◆ What is asked:
Output a verbatim copy of the data, cut off after the line that contains "shrub(px, py, r_, h_, mt, lab, 700".

◆ Data shown:
-- BEGIN --
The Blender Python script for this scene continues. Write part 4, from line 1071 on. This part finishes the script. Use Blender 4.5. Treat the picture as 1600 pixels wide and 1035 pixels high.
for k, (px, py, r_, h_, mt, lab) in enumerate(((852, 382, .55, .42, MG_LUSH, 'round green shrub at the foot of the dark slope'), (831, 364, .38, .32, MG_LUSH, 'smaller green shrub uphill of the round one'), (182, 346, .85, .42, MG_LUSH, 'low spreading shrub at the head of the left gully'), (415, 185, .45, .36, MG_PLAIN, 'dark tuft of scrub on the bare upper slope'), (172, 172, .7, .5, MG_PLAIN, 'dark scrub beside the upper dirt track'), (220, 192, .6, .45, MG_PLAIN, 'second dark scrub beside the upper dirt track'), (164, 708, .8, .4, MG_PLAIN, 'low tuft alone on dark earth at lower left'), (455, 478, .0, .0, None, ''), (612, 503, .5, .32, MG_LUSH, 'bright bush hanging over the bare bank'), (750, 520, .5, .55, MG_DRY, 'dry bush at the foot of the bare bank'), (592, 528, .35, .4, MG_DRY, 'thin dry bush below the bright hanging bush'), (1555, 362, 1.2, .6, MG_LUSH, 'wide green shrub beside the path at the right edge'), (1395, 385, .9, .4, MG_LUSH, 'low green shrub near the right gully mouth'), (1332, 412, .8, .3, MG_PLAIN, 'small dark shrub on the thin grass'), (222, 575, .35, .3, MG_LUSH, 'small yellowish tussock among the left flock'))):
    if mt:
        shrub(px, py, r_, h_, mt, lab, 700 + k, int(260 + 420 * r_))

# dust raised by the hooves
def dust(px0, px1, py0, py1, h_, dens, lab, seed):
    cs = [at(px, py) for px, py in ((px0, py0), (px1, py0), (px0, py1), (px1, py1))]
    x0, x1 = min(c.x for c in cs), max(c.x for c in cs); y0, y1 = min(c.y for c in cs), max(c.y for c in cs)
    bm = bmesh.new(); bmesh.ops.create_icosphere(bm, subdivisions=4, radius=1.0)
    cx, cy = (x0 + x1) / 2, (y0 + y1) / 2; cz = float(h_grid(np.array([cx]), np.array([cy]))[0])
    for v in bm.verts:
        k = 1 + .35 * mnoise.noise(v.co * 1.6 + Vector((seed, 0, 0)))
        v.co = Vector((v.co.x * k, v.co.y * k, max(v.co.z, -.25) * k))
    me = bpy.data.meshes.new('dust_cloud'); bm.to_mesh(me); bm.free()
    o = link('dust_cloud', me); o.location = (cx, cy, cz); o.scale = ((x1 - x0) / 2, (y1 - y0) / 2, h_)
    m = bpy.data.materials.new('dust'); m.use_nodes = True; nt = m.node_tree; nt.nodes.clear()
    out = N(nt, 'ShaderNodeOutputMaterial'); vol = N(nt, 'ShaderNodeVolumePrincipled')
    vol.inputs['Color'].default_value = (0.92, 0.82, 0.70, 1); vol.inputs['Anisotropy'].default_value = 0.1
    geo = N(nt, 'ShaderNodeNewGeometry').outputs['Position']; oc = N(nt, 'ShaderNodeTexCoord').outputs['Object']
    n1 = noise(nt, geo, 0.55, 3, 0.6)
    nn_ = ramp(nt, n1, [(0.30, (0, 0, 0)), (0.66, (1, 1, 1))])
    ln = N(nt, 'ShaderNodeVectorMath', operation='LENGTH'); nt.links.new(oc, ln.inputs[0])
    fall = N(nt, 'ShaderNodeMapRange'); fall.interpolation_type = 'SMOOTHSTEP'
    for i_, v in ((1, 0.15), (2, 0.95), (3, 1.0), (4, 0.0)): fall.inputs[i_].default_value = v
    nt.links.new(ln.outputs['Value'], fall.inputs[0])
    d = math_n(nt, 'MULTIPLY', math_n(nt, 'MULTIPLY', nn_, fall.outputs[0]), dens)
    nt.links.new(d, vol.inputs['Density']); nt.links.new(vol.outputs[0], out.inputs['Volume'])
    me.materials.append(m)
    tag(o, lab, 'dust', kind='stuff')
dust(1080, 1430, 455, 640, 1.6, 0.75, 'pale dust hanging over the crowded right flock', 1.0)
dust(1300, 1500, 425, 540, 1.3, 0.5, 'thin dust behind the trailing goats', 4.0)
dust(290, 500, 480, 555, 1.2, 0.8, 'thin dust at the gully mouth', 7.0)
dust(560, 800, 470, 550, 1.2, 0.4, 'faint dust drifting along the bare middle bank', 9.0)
-- END --
◆ Final answer:
The Blender Python script for this scene continues. Write part 4, from line 1071 on. This part finishes the script. Use Blender 4.5. Treat the picture as 1600 pixels wide and 1035 pixels high.
for k, (px, py, r_, h_, mt, lab) in enumerate(((852, 382, .55, .42, MG_LUSH, 'round green shrub at the foot of the dark slope'), (831, 364, .38, .32, MG_LUSH, 'smaller green shrub uphill of the round one'), (182, 346, .85, .42, MG_LUSH, 'low spreading shrub at the head of the left gully'), (415, 185, .45, .36, MG_PLAIN, 'dark tuft of scrub on the bare upper slope'), (172, 172, .7, .5, MG_PLAIN, 'dark scrub beside the upper dirt track'), (220, 192, .6, .45, MG_PLAIN, 'second dark scrub beside the upper dirt track'), (164, 708, .8, .4, MG_PLAIN, 'low tuft alone on dark earth at lower left'), (455, 478, .0, .0, None, ''), (612, 503, .5, .32, MG_LUSH, 'bright bush hanging over the bare bank'), (750, 520, .5, .55, MG_DRY, 'dry bush at the foot of the bare bank'), (592, 528, .35, .4, MG_DRY, 'thin dry bush below the bright hanging bush'), (1555, 362, 1.2, .6, MG_LUSH, 'wide green shrub beside the path at the right edge'), (1395, 385, .9, .4, MG_LUSH, 'low green shrub near the right gully mouth'), (1332, 412, .8, .3, MG_PLAIN, 'small dark shrub on the thin grass'), (222, 575, .35, .3, MG_LUSH, 'small yellowish tussock among the left flock'))):
    if mt:
        shrub(px, py, r_, h_, mt, lab, 700 + k, int(260 + 420 * r_))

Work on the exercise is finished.